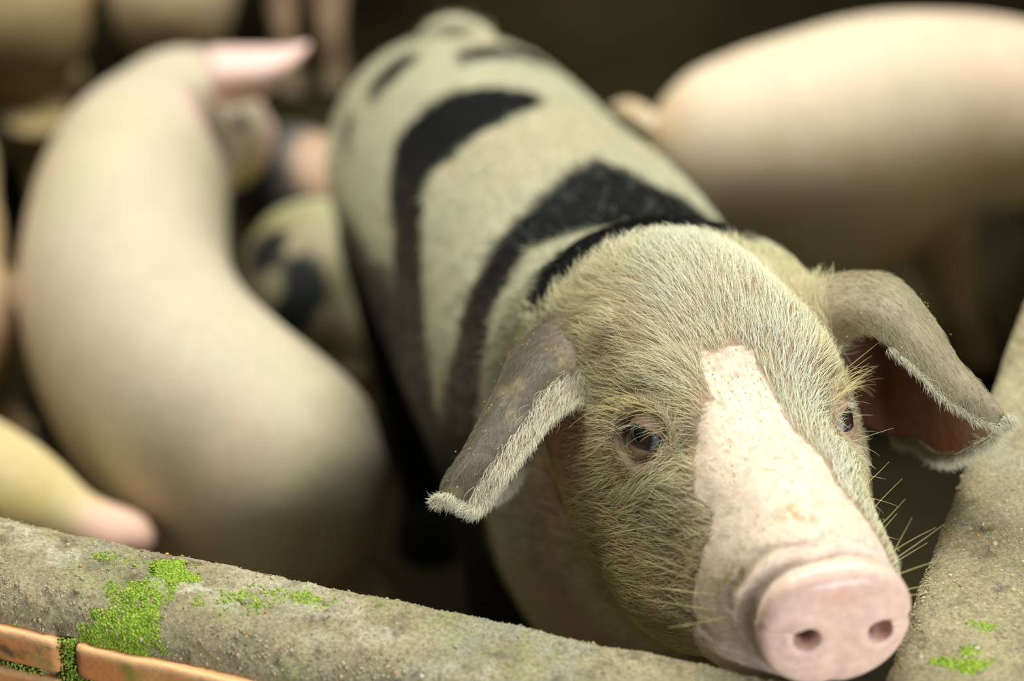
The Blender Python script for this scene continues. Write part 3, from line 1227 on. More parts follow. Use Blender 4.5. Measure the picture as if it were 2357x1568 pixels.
Ln = np.where(fr, Ln * 1.7, Ln)
colr = np.where(fr[:, None], np.array([.80, .77, .60]), colr)
colr = colr * rng.uniform(.7, 1.15, n)[:, None]
rad_h = np.where(isear, .00008, .000135) * rng.uniform(.8, 1.2, n)
rad_h = np.where(h[:, 0] > .34, .00022, rad_h)
rad_h = np.where(bz > .5, .00007, rad_h)
k_ = keep
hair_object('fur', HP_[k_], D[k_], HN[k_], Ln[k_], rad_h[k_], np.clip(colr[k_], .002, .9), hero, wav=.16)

# fringe along the rims of both ears
R_, Dd, Nn_, Ll, Cl = [], [], [], [], []
for k, S in enumerate((eLS, eRS)):
    dv = norm(np.gradient(S, axis=0))
    du = norm(np.gradient(S, axis=1))
    for edge, sgn, m in ((0, -1, (3000, 1500)[k]), (24, 1, (2600, 4200)[k])):
        v = rng.uniform(7 if k == 0 else 13, 39, m)
        i = np.minimum(v.astype(int), 38)
        f = (v - i)[:, None]
        p = S[i, edge] * (1 - f) + S[i + 1, edge] * f
        d = du[i, edge] * sgn * (.9 if k == 0 or edge else .25) + dv[i, edge] * 1.0 + rng.normal(0, .30, (m, 3))
        R_.append(p + rng.normal(0, .0008, (m, 3)))
        Dd.append(norm(d))
        nn_ = norm(np.cross(du[i, edge], dv[i, edge])) * rng.choice([-1, 1], m)[:, None]
        Nn_.append(nn_)
        Ll.append(rng.uniform(.004, .0085, m) * (1.35 if (k == 1 and edge) else 1))
        Cl.append(np.array([.74, .71, .54]) * rng.uniform(.75, 1.15, m)[:, None])
    m = 1600                             # tuft at the tip
    j = rng.integers(0, 25, m)
    p = S[-1, j] + rng.normal(0, .001, (m, 3))
    R_.append(p)
    Dd.append(norm(dv[-1, j] + rng.normal(0, .25, (m, 3))))
    Nn_.append(norm(np.cross(du[-1, j], dv[-1, j])) * rng.choice([-1, 1], m)[:, None])
    Ll.append(rng.uniform(.003, .0075, m))
    Cl.append(np.array([.76, .74, .58]) * rng.uniform(.75, 1.15, m)[:, None])
R_, Dd, Nn_, Ll, Cl = (np.concatenate(x) for x in (R_, Dd, Nn_, Ll, Cl))
hair_object('ear_fringe', R_, Dd, Nn_, Ll, .00010, np.clip(Cl, 0, .9), hero, wav=.1)

# lashes and the long bristles of the brow
for e in eyes:
    RV = e['rings']
    up = [j for j in range(72) if 8 < j < 35]
    rt, dr, nn_, ll = [], [], [], []
    for rep in range(1):
        for j in up:
            f = 2 * math.pi * j / 72
            rt.append(RV[2][j] + rng.normal(0, .0002, 3))
            dr.append(norm(e['n'] * .9 - e['ev'] * .45 - e['eh'] * (.55 - .35 * math.cos(f)) + rng.normal(0, .16, 3)))
            nn_.append(e['ev'])
            ll.append((.0035 if math.cos(f) > 0 else .0075) * rng.uniform(.7, 1.1))
    rt, dr, nn_, ll = map(np.array, (rt, dr, nn_, ll))
    hair_object('eyelashes', rt, dr, -nn_, ll, .00008, np.tile([.74, .78, .60], (len(rt), 1)), e['lid'], wav=.03)
    rt, dr, nn_, ll = [], [], [], []
    for i in range(46):
        f = rng.uniform(.12, .95) * math.pi
        k = int(rng.integers(7, 14))
        p = RV[k][int(f / (2 * math.pi) * 72)]
        rt.append(p)
        out = e['ev'] * .25 - e['eh'] * rng.uniform(.55, 1.1) + e['n'] * rng.uniform(.4, .8)
        dr.append(norm(out + rng.normal(0, .12, 3)))
        nn_.append(norm(e['ev'] * .8 + e['n'] * .4))
        ll.append(rng.uniform(.014, .034))
    rt, dr, nn_, ll = map(np.array, (rt, dr, nn_, ll))
    npt = 9
    t = np.linspace(0, 1, npt)
    P = rt[:, None] + dr[:, None] * t[None, :, None] * ll[:, None, None] + np.array([0, 0, -1.0]) * (t ** 2)[None, :, None] * (ll * rng.uniform(.1, .75, len(ll)))[:, None, None]
    cu = bpy.data.hair_curves.new('brow_bristles')
    cu.add_curves([npt] * len(rt))
    cu.points.foreach_set('position', P.astype(np.float32).ravel())
    ra = cu.attributes.get('radius') or cu.attributes.new('radius', 'FLOAT', 'POINT')
    ra.data.foreach_set('value', (np.ones((len(rt), 1)) * .00013 * (1 - .7 * t)).astype(np.float32).ravel())
    ca = cu.attributes.new('hair_tint', 'FLOAT_COLOR', 'CURVE')
    cc = np.ones((len(rt), 4), np.float32)
    cc[:, :3] = [.70, .60, .28]
    ca.data.foreach_set('color', cc.ravel())
    o = bpy.data.objects.new('brow_bristles', cu)
    COL.objects.link(o)
    cu.materials.append(M_HAIR)
    o.parent = hero
    o['kind'] = 'stuff'

# short coat on the lids
for e in eyes:
    RV = e['rings']
    m = 2300
    kk = rng.uniform(5.2, 14.9, m)
    jj = rng.integers(0, 72, m)
    k0 = kk.astype(int)
    p = RV[k0, jj] * (1 - (kk - k0))[:, None] + RV[k0 + 1, jj] * (kk - k0)[:, None]
    rdv = norm(p - e['e'] - ((p - e['e']) @ e['n'])[:, None] * e['n'])
    nn_ = norm(e['n'] + rdv * .6)
    d = norm(rdv * .75 - e['eh'] * .7 - FH * .2 + rng.normal(0, .16, (m, 3)))
    d = norm(d - nn_ * np.einsum('ij,ij->i', d, nn_)[:, None])
    cl_ = np.where((rng.random(m) < .5)[:, None], np.array([.66, .58, .34]), np.array([.74, .68, .46])) * rng.uniform(.7, 1.1, (m, 1))
    hair_object('lid_fur', p, d, nn_, rng.uniform(.004, .010, m) * (.35 + .65 * sstep(5, 10, kk)), .00011, cl_, e['lid'], wav=.15)

# whiskers on both sides of the muzzle and cheek
W = []
for (s0, u0, ln, du_, dw) in ((.115, .01, .022, .5, .7), (.105, .0, .030, .5, .7), (.092, .0, .024, .35, .8), (.088, -.006, .022, .3, .8), (.08, -.012, .034, .4, .7), (.072, -.012, .036, .28, .8),
                             (.065, -.004, .024, .7, .6), (.062, -.014, .034, .15, .9), (.05, -.006, .036, .2, .9), (.044, -.016, .034, -.02, .9), (.036, -.014, .030, -.3, .9), (.03, -.02, .02, -.1, .9),
                             (.13, -.01, .030, -.3, .8), (.14, .0, .024, -.5, .7), (.15, -.02, .022, -.4, .7), (.125, -.03, .02, -.4, .8), (.16, .01, .03, .2, .8), (.19, .04, .03, .5, .8)):
    for sd in (-1, 1):
        hh = bvh.find_nearest(Vector(hp(s0 + rng.normal(0, .003), .06 * sd, u0)))
        p, nn_ = np.array(hh[0]), np.array(hh[1])
        d = norm(RH * sd * dw + UH * du_ - FH * .25 + rng.normal(0, .10, 3))
        W.append((p, d, ln * rng.uniform(.85, 1.15)))
npt = 9
t = np.linspace(0, 1, npt)
P = np.array([p + d * t[:, None] * l + np.array([0, 0, rng.uniform(-.12, .10)]) * (t ** 2)[:, None] * l for (p, d, l) in W])
cu = bpy.data.hair_curves.new('whiskers')
cu.add_curves([npt] * len(W))
cu.points.foreach_set('position', P.astype(np.float32).ravel())
ra = cu.attributes.get('radius') or cu.attributes.new('radius', 'FLOAT', 'POINT')
ra.data.foreach_set('value', (np.ones((len(W), 1)) * .00020 * (1 - .7 * t)).astype(np.float32).ravel())
ca = cu.attributes.new('hair_tint', 'FLOAT_COLOR', 'CURVE')
cc = np.ones((len(W), 4), np.float32)
cc[:, :3] = [.60, .52, .24]
ca.data.foreach_set('color', cc.ravel())
o = bpy.data.objects.new('whiskers', cu)
COL.objects.link(o)
cu.materials.append(M_HAIR)
o.parent = hero
o['kind'] = 'stuff'

# ------------------------------------------------------------------ the other pigs of the pen
M_DARKEYE = plain('dark_eye', (.012, .009, .007), .08, .6)
M_NOSTRIL = plain('nostril_inside', (.10, .03, .025), .6)


def limb2(top, foot, r):
    top, foot = np.array(top, float), np.array(foot, float)
    d = foot - top
    kn = top + d * .38 + np.array([0, .012, 0])
    hk = top + d * .66 + np.array([0, -.010, 0])
    return tube([top, kn, hk, top + d * .90, foot + [0, 0, .004]], [r * 1.5, r * .95, r * .56, r * .55, r * .68])


def pig_tint(P, Nr, base, dirt, seed, dirt_amt=.6, floor_dirt=.6):
    n = len(P)
    c = np.tile(np.array(base), (n, 1))
    c = lerp(c, dirt, dirt_amt * sstep(-.05, .5, vnoise(P, 7, seed, 3)))
    c = lerp(c, [.68, .47, .37], .35 * sstep(.0, .5, vnoise(P, 9, seed + 3, 2)))
    low = sstep(.22, .05, P[:, 2])
    c = lerp(c, [.26, .18, .09], floor_dirt * low)
    return c * (1 + .08 * vnoise(P, 30, seed + 5, 3))[:, None]


def bg_pig(rows, limbs, label, base=(.66, .57, .42), dirt=(.52, .45, .22), seed=200, ears=(), extra=(), tail=None, paint=None, voxel=.0065, dirt_amt=.6, floor_dirt=.5, head=None):
    rws = []
    for (px, py, z, a, t, b) in rows:
        rws.append([*unz(px, py, z), a, t, b, 2.05, 0])
    v, f, C_, R__, U_ = loft(rws, 48, len(rws) * 14)
    parts = [(v, f)] + list(limbs)
    for g in ears:
        ev_, ef_, _ = sheet(g, 17, 22, .010)
        parts.append((ev_, ef_))
    if tail is not None:
        parts.append(tube(tail, np.linspace(.013, .006, len(tail)), 10, 5))
    parts += list(extra)
    m = fuse(parts, voxel)
    m.name = 'pig'
    c = get_co(m)
    c = smooth_co(m, c, np.where(c[:, 2] > .13, .6, .3), 14)
    set_co(m, c)
    nn_ = get_no(m)
    col = pig_tint(c, nn_, base, dirt, seed, dirt_amt, floor_dirt)
    if paint is not None:
        col = paint(c, nn_, col)
    set_color(m, np.clip(col, .01, .95))
    m.materials.append(M_SKIN)
    m.polygons.foreach_set('use_smooth', np.ones(len(m.polygons), bool))
    o = bpy.data.objects.new('pig', m)
    COL.objects.link(o)
    tag(o, label, 'pig', 'pigs in the pen')
    if head is not None:
        # small dark eyes either side of the skull, nostrils in the end of the snout
        nr_ = len(rws)
        k = int(head * (len(C_) - 1) / (nr_ - 1))
        a_, t_ = rws[head][3], rws[head][4]
        for sd in (-1, 1):
            pos = C_[k] + R__[k] * sd * a_ * .86 + U_[k] * t_ * .42
            me_, bm = bpy.data.meshes.new('eye'), bmesh.new()
            bmesh.ops.create_uvsphere(bm, u_segments=16, v_segments=10, radius=.010)
            bm.to_mesh(me_)
            bm.free()
            e_ = bpy.data.objects.new('eye', me_)
            COL.objects.link(e_)
            me_.materials.append(M_DARKEYE)
            e_.location = pos
            e_.parent = o
            k2 = int((nr_ - 1.25) * (len(C_) - 1) / (nr_ - 1))
            me_, bm = bpy.data.meshes.new('nostril'), bmesh.new()
            bmesh.ops.create_uvsphere(bm, u_segments=12, v_segments=8, radius=.0055)
            bm.to_mesh(me_)
            bm.free()
            e_ = bpy.data.objects.new('nostril', me_)
            COL.objects.link(e_)
            me_.materials.append(M_NOSTRIL)
            e_.location = C_[-1] + R__[-1] * sd * .011 - norm(C_[-1] - C_[k2]) * .002
            e_.parent = o
    return o, c, nn_, col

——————

> What to work on:
Starting at the first line of the material, output exactly the lines up to and including the one with "0, .9), hero, wav=.1)". Do not include the pictures.

> Solution for this problem:
The Blender Python script for this scene continues. Write part 3, from line 1227 on. More parts follow. Use Blender 4.5. Measure the picture as if it were 2357x1568 pixels.
Ln = np.where(fr, Ln * 1.7, Ln)
colr = np.where(fr[:, None], np.array([.80, .77, .60]), colr)
colr = colr * rng.uniform(.7, 1.15, n)[:, None]
rad_h = np.where(isear, .00008, .000135) * rng.uniform(.8, 1.2, n)
rad_h = np.where(h[:, 0] > .34, .00022, rad_h)
rad_h = np.where(bz > .5, .00007, rad_h)
k_ = keep
hair_object('fur', HP_[k_], D[k_], HN[k_], Ln[k_], rad_h[k_], np.clip(colr[k_], .002, .9), hero, wav=.16)

# fringe along the rims of both ears
R_, Dd, Nn_, Ll, Cl = [], [], [], [], []
for k, S in enumerate((eLS, eRS)):
    dv = norm(np.gradient(S, axis=0))
    du = norm(np.gradient(S, axis=1))
    for edge, sgn, m in ((0, -1, (3000, 1500)[k]), (24, 1, (2600, 4200)[k])):
        v = rng.uniform(7 if k == 0 else 13, 39, m)
        i = np.minimum(v.astype(int), 38)
        f = (v - i)[:, None]
        p = S[i, edge] * (1 - f) + S[i + 1, edge] * f
        d = du[i, edge] * sgn * (.9 if k == 0 or edge else .25) + dv[i, edge] * 1.0 + rng.normal(0, .30, (m, 3))
        R_.append(p + rng.normal(0, .0008, (m, 3)))
        Dd.append(norm(d))
        nn_ = norm(np.cross(du[i, edge], dv[i, edge])) * rng.choice([-1, 1], m)[:, None]
        Nn_.append(nn_)
        Ll.append(rng.uniform(.004, .0085, m) * (1.35 if (k == 1 and edge) else 1))
        Cl.append(np.array([.74, .71, .54]) * rng.uniform(.75, 1.15, m)[:, None])
    m = 1600                             # tuft at the tip
    j = rng.integers(0, 25, m)
    p = S[-1, j] + rng.normal(0, .001, (m, 3))
    R_.append(p)
    Dd.append(norm(dv[-1, j] + rng.normal(0, .25, (m, 3))))
    Nn_.append(norm(np.cross(du[-1, j], dv[-1, j])) * rng.choice([-1, 1], m)[:, None])
    Ll.append(rng.uniform(.003, .0075, m))
    Cl.append(np.array([.76, .74, .58]) * rng.uniform(.75, 1.15, m)[:, None])
R_, Dd, Nn_, Ll, Cl = (np.concatenate(x) for x in (R_, Dd, Nn_, Ll, Cl))
hair_object('ear_fringe', R_, Dd, Nn_, Ll, .00010, np.clip(Cl, 0, .9), hero, wav=.1)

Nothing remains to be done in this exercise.